On the way to the 2010 World Cup he equalled the goalscoring record for an England player in a qualification campaign. For United last season he quelled his own attacking instincts so that Cristiano Ronaldo could prance about as he pleased.

It is fair to say that Rooney may turn up at the Sports Personality awards ceremony chewing gum and with tie half-mast. But so what? The man does things his own way.

Stephen Brenkley picks: ANDREW STRAUSS

Andrew Strauss deserves to win but probably will not.

Two women on the shortlist. It is some sort of sick BBC joke. In overlooking the achievements of the England women's cricket team, the Beeb has failed in its duty. Only by ensuring that they are the team of the year can compensation be made.

It is still a heinous oversight that no member of the team which has come to dominate world cricket can find a place. Earlier this year, in fairly short order, England, already holders of the Ashes, won the Women's World Cup and at Lord's on a blissful June morning destroyed New Zealand to lift the inaugural Women's World Twenty20.

The player who led them, the blessed Charlotte Edwards, should have been nominated and if not her then the world's top female batsman, Clare Taylor whose 76no from 53 balls in the World Twenty20 semi-final against Australia was one of the great limited overs innings. It is enough to refuse to pay the TV licence.

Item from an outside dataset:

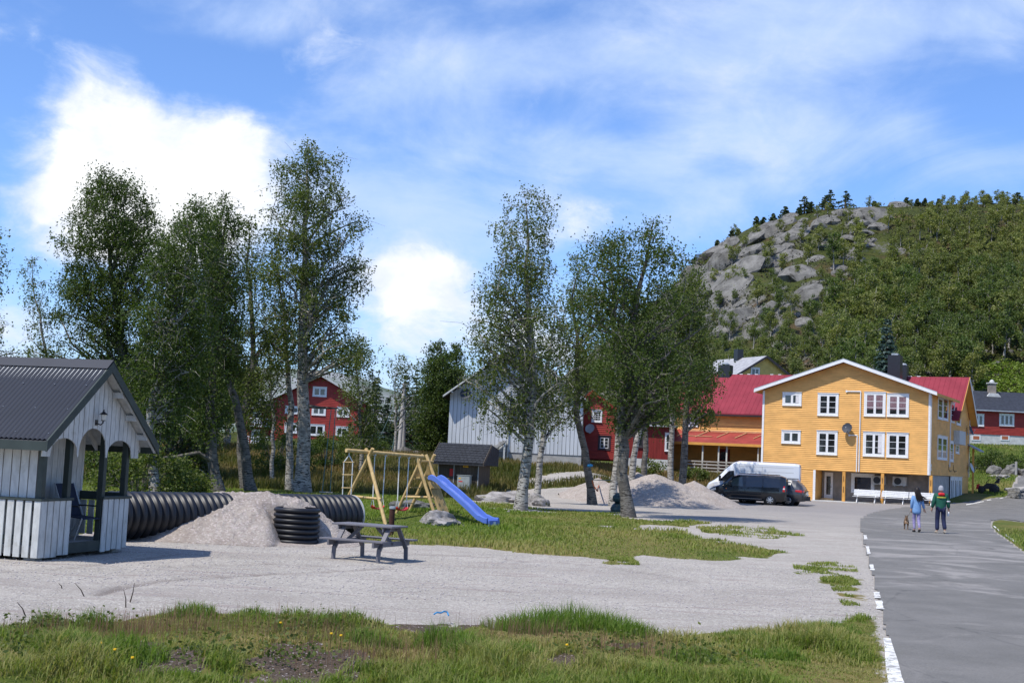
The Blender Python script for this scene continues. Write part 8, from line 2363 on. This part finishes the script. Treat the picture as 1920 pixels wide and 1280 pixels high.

Chris Hewett picks: ANDREW STRAUSS

Brian O'Driscoll is close to greatness. This year alone, the Dubliner led Ireland to a first Grand Slam in more than half a century, guided Leinster to a first Heineken Cup title – hell, he even managed to win the crucial penalty from a hiding place on the wing, where he was nursing a shoulder injury – and inspired a revival of Lions attacking rugby so thrilling that South Africa might easily have been beaten on their own soil. Had he been eligible, he would, without question, have been rugby union's candidate for the award.

Unfortunately, his Irishness puts him outside the frame – and depressingly, there is no other conceivable contender. It has been a dark year for English and Scottish rugby, while the Welsh light has faded since their triumphs of 2008. Mainland union may be a box-office sport, but it has a worrying shortage of box-office attractions.

James Corrigan picks: ANDREW STRAUSS

My winner is... Andrew Strauss. But only as the best of a decidedly ordinary bunch. It is a national scandal Tony McCoy is not in the running.

And on the subject of that absurd shortlist, why is Andy Murray included and not Lee Westwood? Both are world No 4 in their sport, although this time last year Westwood was outside the top 10 and Murray was, erm, No 4. Tell me, who has made the most progress in 2009? "But Andy went all the way to the semi-finals of Wimbledon," they will scream. Well, Westwood missed out on contesting the Open Championship play-off by a single shot.

Futhermore, if it's about personality, how about this. Nine years after first winning the European Tour money list, Westwood did it again, finally exorcising the ghosts of that nose-pinching slump which saw him drop out of the world's top 250. The 36-year-old has at the very least been Murray's equal this year. And I won't even mention Ryan Giggs.